Opinión

El cajón de la mesilla

Pocas veces he tenido un rosario en mis manos. Pero hay uno que no he perdido de vista o, mejor dicho, de olfato, desde que tenía tres o cuatro años. Estaba en el cajón de la mesilla de noche de mi madre, ese lugar que todas las madres llenamos con nuestros secretos más íntimos, y que todas las hijas abrimos cuando no nos puede ver. Allí dentro, la mía tenía una cajita imitación a nácar con la imagen de una mujer que posaba su mano sobre un libro.
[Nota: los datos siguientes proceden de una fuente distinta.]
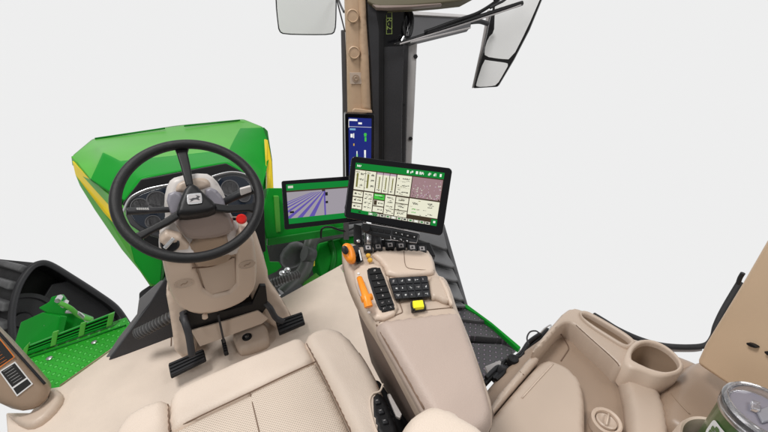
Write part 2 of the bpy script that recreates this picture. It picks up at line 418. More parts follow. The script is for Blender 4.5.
# ================================================================== STEERING CONSOLE
st = thing('steering_console', (-.03,1.25,0), 'beige steering column with black three-spoke wheel and square deer badge', 'steering column')
sp = plane3(fx(160,262,1.14), fx(257,258,1.14), fx(205,318,1.19))
body = [(159,242),(162,262),(168,288),(175,306),(184,314),(197,318),(212,317),(232,311),(249,302),(257,290),(259,272),(255,238),(240,232)]
pillow('lower_shroud', sp.many(body, -.006), m_beige, st, r=.035, side=.07, step=.011)
u1 = [(158,234),(162,262),(168,287),(174,303),(181,311),(192,312),(207,309.5),(196,262),(192,252),(190,236)]
pillow('shroud_rib', sp.many([(158,233),(162,262),(168,288),(175,304),(184,312),(199,315),(212,314),(231,309),(248,300),(256,289),(257,270),(253,232),(236,232),(236,262),(236,292),(206,298),(193,262),(189,240)], .012), m_beige, st, r=.012, side=.02, step=.008)
for x, y in ((184,283.5),(247,264.5)):
    c = sp.at(x, y, .0125)
    lathe('boss', c, sp.n, [(.026,-.001),(.026,.002),(.022,.002),(.021,.0005),(0,.0005)], m_beige2, st, sx=1.15, sy=.75)
    tube('boss_mark', [c+basis(sp.n)[0]*a*.014+basis(sp.n)[1]*b*.010+sp.n*.0015 for a, b in ((-.8,-.5),(-.2,.1),(.3,-.2),(.9,.6))], .0012, m_beige3, st)
slab('shroud_recess', sp.many([(197,264),(235,258),(236,288),(207,296)], .0022), m_beige2, st, thick=.004, bevel=.002)
tube('seam', sp.many([(192,268),(212,266),(232,258)], .016), .0028, m_stitch, st)
lathe('screw_plug', sp.at(205,317,.004), sp.n, [(.010,-.01),(.010,.004),(.007,.006),(0,.006)], m_beige, st)
# kick panels flaring to the floor either side
kp = plane3(fx(250,235,1.30), fx(284,302,1.30), fx(262,240,1.30))
pillow('kick_panel', [fx(246,225,1.27), fx(256,226,1.29), fx(268,268,1.30), fx(270,284,1.27), fx(283,300,1.30), fx(292,322,1.31), fx(268,322,1.31), fx(250,300,1.27)], m_beige, st, r=.012, side=.12, step=.012, n=(0,-1,.25))
pillow('kick_panel', [fx(164,290,1.28), fx(172,300,1.26), fx(190,312,1.24), fx(200,345,1.30), fx(176,352,1.30), fx(171,322,1.28)], m_beige, st, r=.012, side=.12, step=.012, n=(0,-1,.25))
slab('firewall', [fx(168,285,1.42), fx(262,262,1.42), fx(272,300,1.42), fx(276,325,1.42), fx(180,352,1.42)], m_black, st, thick=.02)
slab('pedal_recess', [fx(179,320,1.245), fx(186,312,1.245), fx(225,311,1.245), fx(252,304,1.245), fx(260,286,1.235), fx(266,286,1.235), fx(268,306,1.235), fx(262,314,1.24), fx(226,324,1.25), fx(196,330,1.25), fx(186,334,1.25)], m_black, st, thick=.02, bevel=.003)
slab('toe_board', [fx(191,331,1.232), fx(226,321,1.232), fx(258,310.5,1.232), fx(269,319,1.21), (fx(262,324,1.21)), fx(232,335,1.21), fx(200,347,1.21)], m_beige, st, thick=.015, bevel=.004)
# upper column
up = plane3(fx(166,185,1.20), fx(226,185,1.20), fx(190,240,1.13))
pillow('upper_cowl', up.many([(168,182),(176,176),(205,172),(216,178),(226,195),(232,216),(240,226),(246,252),(212,262),(160,264),(158,236),(166,222),(164,200)]), m_column, st, r=.02, side=.12, step=.011)
pillow('cowl_recess', up.many([(176,185),(184,180),(203,177),(210,181),(211,188),(176,194)], .006), m_beige2, st, r=.006, side=.01, step=.008)
pillow('switch_wing', up.many([(165,195),(178,190),(186,200),(186,214),(172,218)], .030), m_wing, st, r=.005, side=.03, step=.006)
pillow('switch_wing', up.many([(204,190),(214,187),(224,198),(226,208),(212,208)], .030), m_wing, st, r=.005, side=.03, step=.006)
tp = plane3(fx(176,224,1.10), fx(232,214,1.10), fx(196,262,1.09))
pillow('column_pod', tp.many([(172,222),(182,214),(222,208),(233,218),(236,230),(228,238),(196,243),(183,238)]), m_taupe, st, r=.02, side=.05, step=.009)
pillow('column_neck', tp.many([(188,238),(226,232),(230,248),(232,262),(212,268),(194,268)], -.02), m_beige3, st, r=.01, side=.06, step=.010)
# stalks
tube('stalk', [fx(126,211.5,1.13), fx(150,210.5,1.14), fx(172,209.5,1.16)], lambda t: .0115-.003*t, m_dgrey, st)
for i in range(6):
    p = fx(137+i*2.1,210,1.118); slab('stalk_print', [p, p+V((.004,0,0)), p+V((.004,0,.006)), p+V((0,0,.006))], m_white, st, thick=.001, bevel=0)
tube('stalk', [fx(221,204,1.17), fx(234,197,1.16), fx(253,189,1.15)], lambda t: .011+.006*t, m_key, st)
slab('stalk_collar', [fx(240,189,1.12), fx(251,186,1.12), fx(252,192,1.12), fx(241,196,1.12)], m_column, st, thick=.012, bevel=.003)
tube('red_lever', [fx(224,219,1.15), fx(236,219,1.14)], .005, m_black, st, k=1)
lathe('red_knob', fx(241.5,219,1.12), V((-.1,-.8,.5)), [(.013,-.02),(.017,-.012),(.017,.004),(.012,.009),(0,.010)], m_red, st)
c = fx(170,243.5,1.115); nn = V((-.05,-.8,.55)).normalized()
lathe('ignition_bezel', c, nn, [(.026,-.012),(.026,.003),(.021,.005),(.021,.001),(0,.001)], m_black, st)
e1, e2, _ = basis(nn); dv = (e1*.8+e2*.6)
slab('ignition_key', [c+nn*.016+dv*.02+dv.cross(nn)*.006, c+nn*.016+dv*.02-dv.cross(nn)*.006, c+nn*.016-dv*.02-dv.cross(nn)*.006, c+nn*.016-dv*.02+dv.cross(nn)*.006], m_silver, st, thick=.014, bevel=.003)

# ================================================================== STEERING WHEEL
wc = at(193,197.5,d=1.06); ta = math.radians(41); wn = V((.06,-math.sin(ta),math.cos(ta))).normalized()
wp = Plane(wc, wn); e1, e2, _ = basis(wn)
RW = .1930
wh = tube('steering_wheel', [wc+(e1*math.cos(k*2*math.pi/96)+e2*math.sin(k*2*math.pi/96))*RW for k in range(96)], .0152, m_rim, st, k=1, seg=18, closed=True)
hp = Plane(wc-wn*.012, wn)
slab('spoke', hp.many([(186,186),(193.5,185),(190.5,166),(187.5,152),(189,146),(174,147),(176.5,153),(180.5,166)], .004), m_black, wh, thick=.016, bevel=.005, bseg=3)
slab('spoke', hp.many([(180,208),(184,214),(168,224),(150,233),(139,240),(131,244),(131,235),(137,232),(150,226),(166,217)], .004), m_black, wh, thick=.016, bevel=.005, bseg=3)
slab('spoke', hp.many([(210,202),(226,204.5),(250,203.5),(258,200),(258,213),(249,210.5),(228,211.5),(209,210)], .004), m_black, wh, thick=.016, bevel=.005, bseg=3)
hub = pillow('hub', hp.many([(186,183),(195,182),(203,191),(215,201),(217,208),(205,212),(180,215),(175,212),(179,199)], .020), m_black, wh, r=.014, side=.03, step=.006)
eq = [(188.5,194.5),(200,192.5),(201,201),(189,203)]
slab('emblem', chaikin(hp.many([(186.8,195),(188.5,193.8),(199.8,192.6),(201.6,193.6),(202.4,202),(200.8,203.4),(188.6,204.6),(187.2,203.4)], .0235), 1), m_silver, wh, thick=.003, bevel=.001)
c = hp.at(194.6,198.6,.0242); ex = (hp.at(200,197.8)-hp.at(189,199)).normalized(); ey = wn.cross(ex)
slab('emblem_ground', [c+ex*a+ey*b for a, b in ((-.0175,-.0125),(.0175,-.0125),(.0175,.0135),(-.0175,.0135))], m_lgrey, wh, thick=.001, bevel=.0005)
slab('emblem_deer', [c+wn*.0009+ex*a*.036+ey*(b*.036-.001) for a, b in DEER], m_dgrey, wh, thick=.001, bevel=0)

# ================================================================== PEDALS
def pedal(label, pad, arm, zpad, ribs, arm_r=.013):
    pc = [at(x, y, z=zpad) for x, y in pad]
    root = thing('pedal', sum(pc, V((0,0,0)))/4, label, 'pedal')
    tube('arm', [at(x, y, y=Y) for x, y, Y in arm], arm_r, m_dgrey, root, flat=.6)
    pd = slab('pad', pc, m_black, root, thick=.014, bevel=.004)
    for i in range(ribs):
        t0 = (i+.18)/ribs; t1 = (i+.82)/ribs
        q = [pc[0].lerp(pc[3], t0), pc[1].lerp(pc[2], t0), pc[1].lerp(pc[2], t1), pc[0].lerp(pc[3], t1)]
        cc = sum(q, V((0,0,0)))/4
        slab('grip_rib', [cc+(p-cc)*.95+V((0,0,.006)) for p in q], m_key, pd, vec=(0,0,-.006), bevel=.0015)
pedal('widest ribbed black pedal left below the steering column', [(168,364),(203.5,349),(206,359.5),(170.5,377)], [(183,312,1.27),(185,322,1.22),(189,336,1.19),(192,356,1.16)], .07, 4)
pedal('ribbed black pedal on a curved arm right below the steering column', [(275.5,321),(302,312),(305,323),(279,334)], [(261,290,1.30),(263,300,1.26),(270,308,1.22),(276,318,1.20),(284,322,1.18)], .07, 4)
pedal('narrow upright middle pedal on a thin bar', [(221,340),(225,338.5),(228.5,353),(224,354.5)], [(218,314,1.22),(221,328,1.205),(224,342,1.195)], .05, 6, .007)
hb = thing('floor_plug_housing', at(250,338,z=.03), 'beige raised floor block with a round black plug between the pedals', 'floor housing')
pillow('housing', [at(x,y,z=.05) for x,y in ((231,333),(235,328),(262,319),(266,323),(269,337),(264,342),(241,349),(236,346))], m_beige, hb, r=.022, side=.04, step=.007, n=(0,0,1))
lathe('plug', at(247,337,z=.052), (0,0,1), [(.020,-.01),(.020,.003),(.016,.005),(.014,.003),(0,.003)], m_black, hb)
lathe('plug_cap', at(247,336.5,z=.056), (0,0,1), [(.009,-.002),(.009,.002),(0,.003)], m_steel, hb)
for q in (((172,322),(171,346)), ((282,300),(294,322)), ((200,330),(232,322)), ((232,322),(268,312))):
    tag(tube('floor_seam', [at(q[0][0],q[0][1],z=.0015), at(q[1][0],q[1][1],z=.0015)], .0022, m_stitch, k=1), kind='structure')

# ================================================================== LEFT: post, bellows
po = thing('corner_post', at(130,352,z=0), 'dark grey slanting front corner post left of the steering column', 'post')
slab('post_face', [fx(160,280,1.52), fx(166,281,1.50), fx(150,306,1.5), fx(118,352,1.45), fx(100,364,1.45), fx(118,338,1.5), fx(136,314,1.52), fx(138,299,1.54)], mat('post_grey', (.15,.15,.155), .45, bump=.2, scale=160, var=.12), po, thick=.03, bevel=.008, bseg=3)
slab('post_side', [fx(165,279,1.49), fx(176,290,1.47), fx(182,330,1.45), fx(172,342,1.43), fx(108,361,1.43), fx(150,304,1.485)], m_dgrey, po, thick=.05, bevel=.006)
slab('post_back', [fx(138,293,1.66), fx(150,285,1.66), fx(168,262,1.6), fx(172,285,1.6), fx(150,318,1.6), fx(138,310,1.66)], m_dgrey, po, thick=.04, bevel=.01)
tag(tube('bellows_boot', [at(137,334,y=1.36), at(158,323.5,y=1.34), at(182,311,y=1.33)], lambda t: .018+.006*math.sin(t*2*math.pi*16), m_hose, k=90), 'grey ribbed rubber boot between corner post and steering column', 'bellows', 'ribbed rubber boots')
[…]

Nunca me fije de niña en las letras que la rodeaban: «Rosario de flores del jardín de la santa. Ávila». Teresa, la poeta santa, guardaba en ese estuche un rosario de bolitas granates que terminaba con un cristo en la cruz. Un noche abrí la caja y un olor indescriptible ascendió hasta mi nariz infantil. Me quedé extasiada. ¿Qué olor era ese? ¿Cómo las flores podían conservar su aroma dentro de un joyero? Por supuesto que no comenté nada con nadie.

Pero siempre que podía corría a meter la nariz en ese rosario mágico escondido en la mesita de noche de mi madre. Ella murió hace veinte años. Se fue joven dejándome joven a mí.

Y cuando volví a su casa, acabado el entierro, corrí a su mesilla de noche a coger el rosario del jardín de las flores. Seguía oliendo igual que cuando yo tenía tres o cuatro años, y era para mí. Porque aunque las madres siempre se quedan y descansan cada día en nuestro corazón, su olor a veces desaparece.

La de la mía está en mi mesita de noche, en una caja redonda imitación a nácar que cuando la abres sigue oliendo intensamente a flores de no sé qué. A mi madre.